Similarly, Grain Farmers of Ontario, which represents 28,000 farming members, said the new rules will hit farmers when they try to pass down their properties to their children.
“Family farm succession faces enough challenges without forcing new tax measures on farmers during planting season,” the group said in a statement released June 14. “It is critical that the government fully assess the impacts of these changes, consult those who are impacted, and work to mitigate the impact on Ontario farms.”
Farm property owners such as Jochum can take advantage of the Lifetime Capital Gains Exemption (LCGE), which allows tax-free capital gains up to a new limit of $1.25 million on the sale of qualified farming and fishing properties. But he argues it’s not enough in the face of rapidly appreciating farm property values.
Canadian farmland values increased by an average of 11.5 per cent last year, according to a report published by Farm Credit Canada.
My farm is my retirement, and a family farm transfer is a very difficult job to do
Günter Jochum
While farmers do not have to pay capital gains on the sale of their primary residences, farmland sales are taxed.

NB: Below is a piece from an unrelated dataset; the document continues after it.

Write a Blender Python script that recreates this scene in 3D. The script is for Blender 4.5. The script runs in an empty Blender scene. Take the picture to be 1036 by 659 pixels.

“My farm is my retirement, and a family farm transfer is a very difficult job to do to satisfy everyone’s needs within the family,” Jochum said. “On the advice of my accountant, I did pay a little bit into RRSPs, but he said you are better off investing in your farm.”
There are other tax benefits that farmers can take advantage of, including a capital gains tax deferral. Farmers are also entitled to what’s called a capital gains reserve, which allows them to average capital gains income from a farm transfer over a number of years.
Nevertheless, Jochum said he expected a tax hit.
“When I consulted my accountant, he told me I will pay 30 per cent more in taxes,” he said.
A study conducted by Grain Growers of Canada backs up Jochum’s claim. In partnership with farm tax accountants, the study concludes that farms bought in 1996 and sold after the changes take effect, will see an increase of 31 per cent in taxes in Alberta, Saskatchewan, Manitoba and Ontario.
The study also looked at a case study in Alberta, with the practice of a farmer and spouse both being shareholders in the farm, allowing for both to use their capital gains exemptions. While these help decrease the amount of taxes owed, it still showed a substantial increase in taxes owed.
The finance committee was meet to hear from witnesses regarding the capital gains tax and other budget measures.